Repeat exactly the lines from the start through the line with "SC.render.resolution_x = 1024;", both ends included.

============

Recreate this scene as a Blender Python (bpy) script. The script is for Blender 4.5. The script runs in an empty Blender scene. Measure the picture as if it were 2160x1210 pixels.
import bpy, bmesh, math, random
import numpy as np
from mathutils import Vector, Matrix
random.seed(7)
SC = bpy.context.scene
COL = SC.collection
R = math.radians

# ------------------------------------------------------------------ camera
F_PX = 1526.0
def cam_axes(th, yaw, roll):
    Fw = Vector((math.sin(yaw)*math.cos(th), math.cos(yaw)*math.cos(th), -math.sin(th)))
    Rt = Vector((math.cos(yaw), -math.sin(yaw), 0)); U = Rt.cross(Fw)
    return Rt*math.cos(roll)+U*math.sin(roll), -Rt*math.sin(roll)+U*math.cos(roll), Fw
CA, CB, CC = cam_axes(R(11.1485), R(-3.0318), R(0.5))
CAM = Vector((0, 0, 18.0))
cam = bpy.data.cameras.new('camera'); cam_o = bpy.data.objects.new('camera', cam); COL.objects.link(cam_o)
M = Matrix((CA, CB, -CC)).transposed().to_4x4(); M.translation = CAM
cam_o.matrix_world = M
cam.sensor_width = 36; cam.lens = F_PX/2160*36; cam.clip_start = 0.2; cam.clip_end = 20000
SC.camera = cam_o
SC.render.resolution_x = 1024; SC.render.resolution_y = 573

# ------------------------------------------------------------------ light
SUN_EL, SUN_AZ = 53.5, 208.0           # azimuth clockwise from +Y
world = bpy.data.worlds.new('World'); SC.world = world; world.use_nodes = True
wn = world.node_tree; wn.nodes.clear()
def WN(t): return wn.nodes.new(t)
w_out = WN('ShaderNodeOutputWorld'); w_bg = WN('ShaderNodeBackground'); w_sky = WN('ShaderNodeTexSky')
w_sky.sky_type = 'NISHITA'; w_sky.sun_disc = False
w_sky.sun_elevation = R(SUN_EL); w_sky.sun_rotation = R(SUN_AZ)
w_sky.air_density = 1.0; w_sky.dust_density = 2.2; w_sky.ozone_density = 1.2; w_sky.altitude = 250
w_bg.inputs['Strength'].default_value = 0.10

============

**Solution to this task**
Recreate this scene as a Blender Python (bpy) script. The script is for Blender 4.5. The script runs in an empty Blender scene. Measure the picture as if it were 2160x1210 pixels.
import bpy, bmesh, math, random
import numpy as np
from mathutils import Vector, Matrix
random.seed(7)
SC = bpy.context.scene
COL = SC.collection
R = math.radians

# ------------------------------------------------------------------ camera
F_PX = 1526.0
def cam_axes(th, yaw, roll):
    Fw = Vector((math.sin(yaw)*math.cos(th), math.cos(yaw)*math.cos(th), -math.sin(th)))
    Rt = Vector((math.cos(yaw), -math.sin(yaw), 0)); U = Rt.cross(Fw)
    return Rt*math.cos(roll)+U*math.sin(roll), -Rt*math.sin(roll)+U*math.cos(roll), Fw
CA, CB, CC = cam_axes(R(11.1485), R(-3.0318), R(0.5))
CAM = Vector((0, 0, 18.0))
cam = bpy.data.cameras.new('camera'); cam_o = bpy.data.objects.new('camera', cam); COL.objects.link(cam_o)
M = Matrix((CA, CB, -CC)).transposed().to_4x4(); M.translation = CAM
cam_o.matrix_world = M
cam.sensor_width = 36; cam.lens = F_PX/2160*36; cam.clip_start = 0.2; cam.clip_end = 20000
SC.camera = cam_o
SC.render.resolution_x = 1024; SC.render.resolution_y = 573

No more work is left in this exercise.